Per quanto riguarda la distribuzione delle terre, il Blocco commette un errore identico a quello dell’Opposizione di sinistra non considerando l’esistenza di un proletariato agricolo numeroso e degli altri strati sociali che lo circondano, che presentavano un potenziale rivoluzionario che andava oltre il semplice slogan democratico della distribuzione delle terre o che, almeno, potessero farlo sotto forme politiche che li legassero direttamente al proletariato urbano e non alla piccola borghesia agraria. Poco dopo, in questo stesso articolo si dice:

 

La Spagna ha bisogno di una rivoluzione agraria, come quella francese della fine del XVIII secolo, come quella russa, all’inizio del secolo attuale, che la scuota da tutte le parti, rimuovendo tutto e senza lasciare pietra su pietra (…)”.

 

Infine, riguardo ai punti che si riferiscono alla separazione tra Chiesa e Stato e al diritto delle nazionalità all’autodeterminazione, poco altro occorre aggiungere: i termini non più democratico-rivoluzionari ma dichiaratamente borghesi con cui viene proposta ridondano semplicemente quella concezione apertamente antiproletaria, che di fatto esclude l’azione indipendente della classe e del suo partito.

 

Il Blocco Operaio e Contadino confluì con l’Opposizione di Sinistra-Sinistra Comunista per formare il BOC dopo la sconfitta dell’insurrezione del 1934. Lo fecero perché il programma democratico di entrambe le organizzazioni, una volta che la Sinistra Comunista si liberò del pesante fardello che univa le ultime tracce del marxismo, era essenzialmente lo stesso.

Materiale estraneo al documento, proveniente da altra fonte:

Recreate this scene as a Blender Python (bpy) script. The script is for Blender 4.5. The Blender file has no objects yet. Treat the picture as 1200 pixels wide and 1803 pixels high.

Ma la cosa più importante è che lo ha fatto quando la classe proletaria era arrivata al punto di massimo conflitto, quando il suo scontro con la borghesia e il suo Stato repubblicano si era fatto più intenso... e quando era stata sconfitta. Da questa sconfitta è nato il programma apertamente democratico del POUM, ma anche l’imposizione del Fronte Popolare grazie alla crescente influenza del PCE e ad una rinnovata forza del PSOE.

 

In questo lungo lavoro abbiamo cercato di mostrare le linee che, a partire dal 1930, conducevano a quel punto nodale e che rappresentano non più la semplice degenerazione del movimento comunista internazionale ad opera dello stalinismo, ma della stessa reazione antistalinista, che soffriva di un’assoluta mancanza di punti di riferimento su cui svolgere il lavoro di bilancio teorico e politico del percorso della rivoluzione e della sua sconfitta. Così, il percorso dell’Opposizione di Sinistra in Spagna o del Blocco Operaio e Contadino non risponde alla scarsa capacità dei suoi dirigenti, a errori di comprensione individuali o a qualsiasi tipo di argomento simile, ma piuttosto alla crisi teorica, politica e organizzativa della classe del proletariato che era (e continua ad essere) un fatto oggettivo da cui non si può risalire se non lottando per la restaurazione su tutti i piani della dottrina marxista, forza vitale del partito di classe.